Can I grow things from my store cupboard?

If you want to have a grow with some of the things in your cupboard, there are a few things you can sow and grow now

Coriander seed may germinate

If you are not a keen gardener and don’t have your own stash of seeds to sow to stave off boredom and grow a few greens for your menus, you might be surprised to learn that there are few things you can grow. Look for seeds in your storage jars. Some may be too old to grow, but it’s always testing a few for sprouting or growing potential. Coriander is a good one to try. There are two main types, those grown for seed and those grown for the fragrant foliage, obviously your seed will grow the former but the young plants will still have the wonderful taste and smell of coriander that you love.
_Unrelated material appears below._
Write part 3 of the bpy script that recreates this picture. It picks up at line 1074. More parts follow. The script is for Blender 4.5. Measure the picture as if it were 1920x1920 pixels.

Dried marrowfat peas can be sown and grown

Peas! I do love pea sprouts, and last month I wrote about growing peas for sprouts. Since then I’ve been experimenting with growing peas from the cupboard. I’d got a pack of quick soak peas, which contained lots of bits of peas and some whole peas and there was a packet of marrowfat peas. So I spent some time sorting out the quick soak whole peas, putting the pea pieces into the casserole for supper and soaking the whole peas ready to sow. And guess what? I found that some of the ‘whole’ peas broke up when soaking but they still sprouted. But the winning peas were the marrowfat peas. They sprouted quickly and are in the greenhouse starting to show the beginnings of shoots. And that’s what I’m after, pea flavoured shoots, leaves and tendrils. Carefully harvested by cutting each shoot just above the bottom leaves when they are 5-10cm tall. I’ve got forests of them in the greenhouse right now, but you can grow them on the kitchen windowsill, or any windowsill.

Find the whole peas and sow them for pea shoots

You could sow and grow lemon seeds, apple seeds and even avocado stones, but you’ll have to wait a few years if you want them to fruit and they might not fruit at all.

Other seeds worth a grow are mustard seeds, or maybe you’ve got chickpeas and mung beans that could be sprouted? Sesame seeds will sprout but they are not easy to grow in our climate so probably not worth the effort. Cumin seeds will grow into an attractive plant if we get a hot summer, but again may not be more than a bit of fun. But you can grow fennel seed into plants and also although you could sow and grow poppy seeds and get a lovely crop of pretty flowers I have to warn you that its probably best to give that a miss.

Fresh food

It’s not just seeds that we eat that can be sprouted, sown or grown now. Have a look in the fridge, or veg rack. What have you got lurking at the back that might actually grow if you planted it? You know that garlic can start sprouting if you’ve kept if for weeks. Well you can plant it in a pot in the garden. Separate the cloves and plant one per small to medium pot, with the tip just showing above the level the soil or compost. They might not grow into a plump bulb with separate cloves (you need to plant them earlier for that) but they should bulk up into a larger clove for use later in the year.

You can plant garlic outside now and ginger in a greenhouse

I’ve got a couple of shriveled ginger tubers that are trying to sprout. I always mean to plant them as I LOVE ginger and I know I can grow it in my greenhouse. And of course it’s really good for you too. So I’m going to have a go with those. They will need a greenhouse or conservatory to keep them frost-free.

Have you got any chilli peppers? When you use them save the seeds, you can sow them now and you might get a crop of plants. Tomatoes are another one where you can save the seeds. Soak them for 2-3 days in water to dissolve the gelatinous layer that protects the seed, spread them out on a piece of kitchen towel and you can sow them once they’ve dried out, but really you need a greenhouse to grow them on, so don’t bother if you don’t have one.

What about carrot tops? Of course you know you can grow them – it’s a fun project for the kids, but did you know that the flowers are an excellent source of nectar and pollen for bees and other pollinators? And if you ‘plant’ them in a pot of compost now, though you won’t get more carrots you will grow some bee food if you put them outside to flower this summer.